Bırak onları (kendi hallerine): Yesinler, faydalansınlar (eğlensinler), onlar emel oyalaya dursun. Sonra bilecekler onlar.

— Hasan Basri Çantay

وَمَآ أَهْلَكْنَا مِن قَرْيَةٍ إِلَّا وَلَهَا كِتَابٌ مَّعْلُومٌ ﴿٤

Biz hiçbir memleketi, onun (levh-i mahfuzda) ma'lûm (ve mukadder) bir yazısı olmaksızın, helak etmedik.

— Hasan Basri Çantay

مَّا تَسْبِقُ مِنْ أُمَّةٍ أَجَلَهَا وَمَا يَسْتَـْٔخِرُونَ ﴿٥

Hiçbir ümmet ne ecelinin önüne geçebilir, ne de onlar (bunu) gecikdirebilirler.

— Hasan Basri Çantay

وَقَالُواْ يَٰٓأَيُّهَا ٱلَّذِى نُزِّلَ عَلَيْهِ ٱلذِّكْرُ إِنَّكَ لَمَجْنُونٌ ﴿٦

Dediler ki: «Ey kendisine kitâb indirilen (zât), mutlak ve mutlak sen bir mecnunsun»!

— Hasan Basri Çantay

لَّوْ مَا تَأْتِينَا بِٱلْمَلَٰٓئِكَةِ إِن كُنتَ مِنَ ٱلصَّٰدِقِينَ ﴿٧

«(Da'vanda) doğru söyleyenlerdendin de bize melekleri getirmeli değil miydin»?

— Hasan Basri Çantay

مَا نُنَزِّلُ ٱلْمَلَٰٓئِكَةَ إِلَّا بِٱلْحَقِّ وَمَا كَانُوٓاْ إِذًا مُّنظَرِينَ ﴿٨

Biz o melekleri hak (kın, hikmet ve kaderin bir iktizası) olmadan indirmeyiz.

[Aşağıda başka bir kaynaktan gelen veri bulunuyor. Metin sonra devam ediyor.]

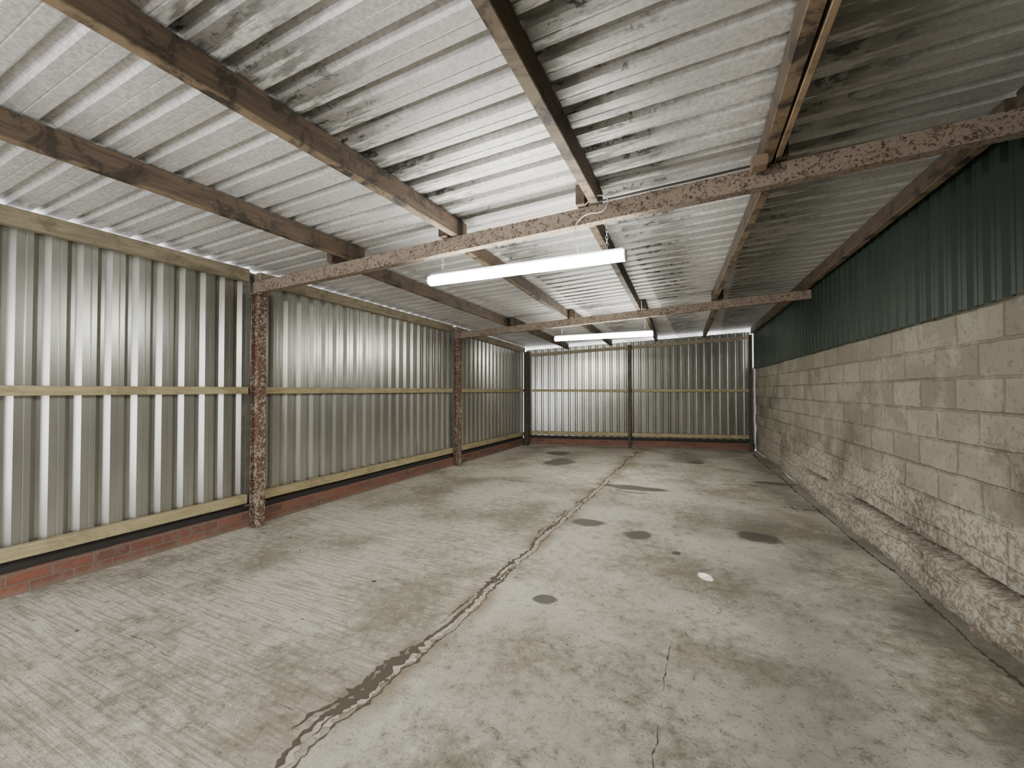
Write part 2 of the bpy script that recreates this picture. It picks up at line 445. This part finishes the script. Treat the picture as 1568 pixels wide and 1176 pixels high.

O zaman da kendilerine (ne) mühlet, (ne aman) verilmez.

— Hasan Basri Çantay

إِنَّا نَحْنُ نَزَّلْنَا ٱلذِّكْرَ وَإِنَّا لَهُۥ لَحَٰفِظُونَ ﴿٩

Kur'ânı biz indirdik, biz. Onun koruyucuları da, şübhesiz ki, biziz.

— Hasan Basri Çantay

وَلَقَدْ أَرْسَلْنَا مِن قَبْلِكَ فِى شِيَعِ ٱلْأَوَّلِينَ ﴿١٠

Andolsun, senden mukaddem (gelen) önceki ümmetler içinde de (peygamberler) göndermişizdir.